▸ **GOAL**: Give every line again exactly as it appears, please, but not the pictures.

▸ **EXTRACTED ENTRIES**:
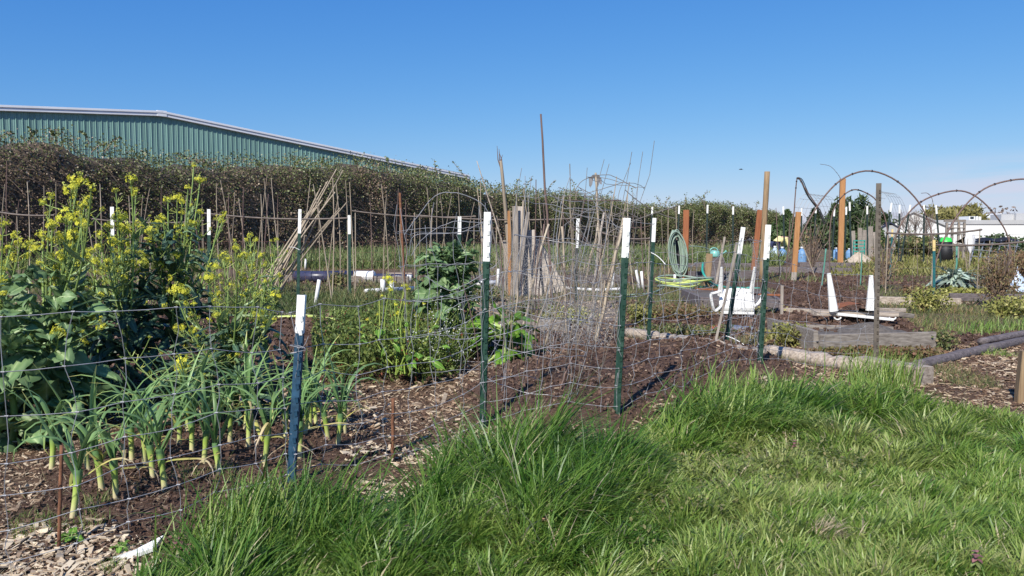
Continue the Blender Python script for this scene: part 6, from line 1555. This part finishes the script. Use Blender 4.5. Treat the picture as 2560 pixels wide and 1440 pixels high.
bush('dry_shrub', 'tangle of thin grey stalks between the gardener and the tall orange post', 2030, 23, .55, 1.5, 300, .05, 'dry_plant', 607, up=1.4, stems=46, wv=(.1, .2, .04))
bush('green_shrub', 'dark green bush in front of the long white building', 2500, 40, 1.5, 1.05, 2200, .13, 'conifer', 608)
bush('green_shrub', 'olive bush at the foot of the leafless tree', 2292, 38, 1.4, 1.1, 2400, .13, 'weed', 609)
bush('bushy_weed', 'green leafy weed left of the blue-black pipe end', 845, 15.6, .22, .30, 500, .05, 'weed', 610, up=1)
bush('bushy_weed', 'purple-brown leafy clump in the bed left of the cardoon', 2295, 13.2, .22, .18, 400, .05, 'dry_plant', 611)
bush('bushy_weed', 'bright green clump in the bed below the cardoon', 2410, 12.9, .5, .16, 900, .05, 'weed_yellow', 612, ry=.2)
bush('bushy_weed', 'leafy green weed on the path behind the white pipes', 1210, 12.0, .30, .24, 900, .04, 'weed', 613)
bush('bushy_weed', 'grey-green weedy clump inside the wire tangle', 1330, 9.4, .40, .26, 1500, .035, 'weed', 614)
bush('bushy_weed', 'yellowish weedy clump low in the wire tangle', 1420, 9.0, .30, .22, 900, .03, 'weed_yellow', 615)
bush('bushy_weed', 'reddish green weed patch along the front of the grey raised bed', 2200, 6.5, .55, .10, 3600, .022, 'weed_red', 616, ry=.16)
bush('bushy_weed', 'yellow-green weed tuft at the near corner of the grey raised bed', 1978, 7.1, .20, .20, 1300, .024, 'weed_yellow', 617)
bush('bushy_weed', 'low yellow-green weed against the left end of the raised bed front', 2095, 6.6, .13, .09, 700, .024, 'weed', 618)
bush('bushy_weed', 'green weed at the right corner of the grey raised bed', 2345, 7.0, .20, .18, 800, .026, 'weed', 619)
bush('bushy_weed', 'mixed weeds behind the upturned white chair', 1880, 10.7, .45, .10, 1600, .026, 'weed_yellow', 620, ry=.25)
bush('bushy_weed', 'brown-green weeds left of the upturned white chair', 1690, 9.5, .50, .15, 1500, .026, 'weed_red', 621, ry=.25)
bush('bushy_weed', 'weeds growing behind the pale edging logs', 1700, 8.0, .6, .11, 1600, .024, 'weed', 622, ry=.2)
# carrot bed: feathery mass
rg = np.random.default_rng(31); N = 34000
CB = Gpoly([(790, 965), (1130, 968), (1210, 905), (1110, 850), (900, 845), (780, 900)])
x = rg.uniform(CB[:, 0].min(), CB[:, 0].max(), N * 2); y = rg.uniform(CB[:, 1].min(), CB[:, 1].max(), N * 2); k = inpoly(x, y, CB); x = x[k][:N]; y = y[k][:N]; N = len(x)
hh = .10 + .50 * np.clip(fbm(x, y, 0, 3.6, 3) - .30, 0, 1) + .14 * rg.random(N) ** 5; z = hz(x, y) + np.clip(hh, .05, .5) * rg.random(N) ** .7
dv = rg.standard_normal((N, 3)); dv[:, 2] += .5; dv /= np.linalg.norm(dv, axis=1, keepdims=True); sv = np.cross(dv, rg.standard_normal((N, 3))); sv /= np.linalg.norm(sv, axis=1, keepdims=True)
sz = rg.uniform(.018, .046, N); c = np.stack([x, y, z], -1); g = Geo(); g.leaflets(c, dv, sv, sz, .20, np.where(rg.random(N) < .03, 1.1, rg.uniform(0, .95, N)))
o = tag(g.obj('carrot_tops', 'carrot'), 'feathery dark green carrot tops filling the middle soil bed', 'carrot tops', kind='stuff')
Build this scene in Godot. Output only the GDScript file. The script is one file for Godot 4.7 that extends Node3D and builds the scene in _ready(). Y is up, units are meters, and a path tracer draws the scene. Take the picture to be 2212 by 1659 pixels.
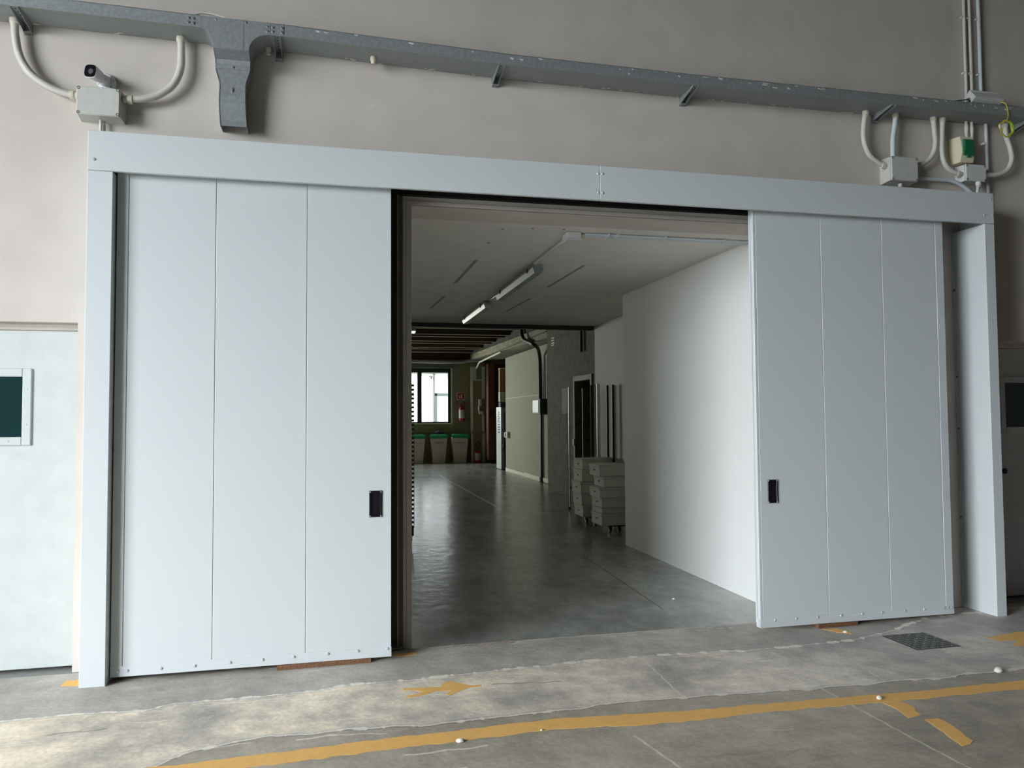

▸ **WRITTEN RESPONSE**:
Continue the Blender Python script for this scene: part 6, from line 1555. This part finishes the script. Use Blender 4.5. Treat the picture as 2560 pixels wide and 1440 pixels high.
bush('dry_shrub', 'tangle of thin grey stalks between the gardener and the tall orange post', 2030, 23, .55, 1.5, 300, .05, 'dry_plant', 607, up=1.4, stems=46, wv=(.1, .2, .04))
bush('green_shrub', 'dark green bush in front of the long white building', 2500, 40, 1.5, 1.05, 2200, .13, 'conifer', 608)
bush('green_shrub', 'olive bush at the foot of the leafless tree', 2292, 38, 1.4, 1.1, 2400, .13, 'weed', 609)
bush('bushy_weed', 'green leafy weed left of the blue-black pipe end', 845, 15.6, .22, .30, 500, .05, 'weed', 610, up=1)
bush('bushy_weed', 'purple-brown leafy clump in the bed left of the cardoon', 2295, 13.2, .22, .18, 400, .05, 'dry_plant', 611)
bush('bushy_weed', 'bright green clump in the bed below the cardoon', 2410, 12.9, .5, .16, 900, .05, 'weed_yellow', 612, ry=.2)
bush('bushy_weed', 'leafy green weed on the path behind the white pipes', 1210, 12.0, .30, .24, 900, .04, 'weed', 613)
bush('bushy_weed', 'grey-green weedy clump inside the wire tangle', 1330, 9.4, .40, .26, 1500, .035, 'weed', 614)
bush('bushy_weed', 'yellowish weedy clump low in the wire tangle', 1420, 9.0, .30, .22, 900, .03, 'weed_yellow', 615)
bush('bushy_weed', 'reddish green weed patch along the front of the grey raised bed', 2200, 6.5, .55, .10, 3600, .022, 'weed_red', 616, ry=.16)
bush('bushy_weed', 'yellow-green weed tuft at the near corner of the grey raised bed', 1978, 7.1, .20, .20, 1300, .024, 'weed_yellow', 617)
bush('bushy_weed', 'low yellow-green weed against the left end of the raised bed front', 2095, 6.6, .13, .09, 700, .024, 'weed', 618)
bush('bushy_weed', 'green weed at the right corner of the grey raised bed', 2345, 7.0, .20, .18, 800, .026, 'weed', 619)
bush('bushy_weed', 'mixed weeds behind the upturned white chair', 1880, 10.7, .45, .10, 1600, .026, 'weed_yellow', 620, ry=.25)
bush('bushy_weed', 'brown-green weeds left of the upturned white chair', 1690, 9.5, .50, .15, 1500, .026, 'weed_red', 621, ry=.25)
bush('bushy_weed', 'weeds growing behind the pale edging logs', 1700, 8.0, .6, .11, 1600, .024, 'weed', 622, ry=.2)
# carrot bed: feathery mass
rg = np.random.default_rng(31); N = 34000
CB = Gpoly([(790, 965), (1130, 968), (1210, 905), (1110, 850), (900, 845), (780, 900)])
x = rg.uniform(CB[:, 0].min(), CB[:, 0].max(), N * 2); y = rg.uniform(CB[:, 1].min(), CB[:, 1].max(), N * 2); k = inpoly(x, y, CB); x = x[k][:N]; y = y[k][:N]; N = len(x)
hh = .10 + .50 * np.clip(fbm(x, y, 0, 3.6, 3) - .30, 0, 1) + .14 * rg.random(N) ** 5; z = hz(x, y) + np.clip(hh, .05, .5) * rg.random(N) ** .7
dv = rg.standard_normal((N, 3)); dv[:, 2] += .5; dv /= np.linalg.norm(dv, axis=1, keepdims=True); sv = np.cross(dv, rg.standard_normal((N, 3))); sv /= np.linalg.norm(sv, axis=1, keepdims=True)
sz = rg.uniform(.018, .046, N); c = np.stack([x, y, z], -1); g = Geo(); g.leaflets(c, dv, sv, sz, .20, np.where(rg.random(N) < .03, 1.1, rg.uniform(0, .95, N)))
o = tag(g.obj('carrot_tops', 'carrot'), 'feathery dark green carrot tops filling the middle soil bed', 'carrot tops', kind='stuff')
Build this scene in Godot. Output only the GDScript file. The script is one file for Godot 4.7 that extends Node3D and builds the scene in _ready(). Y is up, units are meters, and a path tracer draws the scene. Take the picture to be 2212 by 1659 pixels.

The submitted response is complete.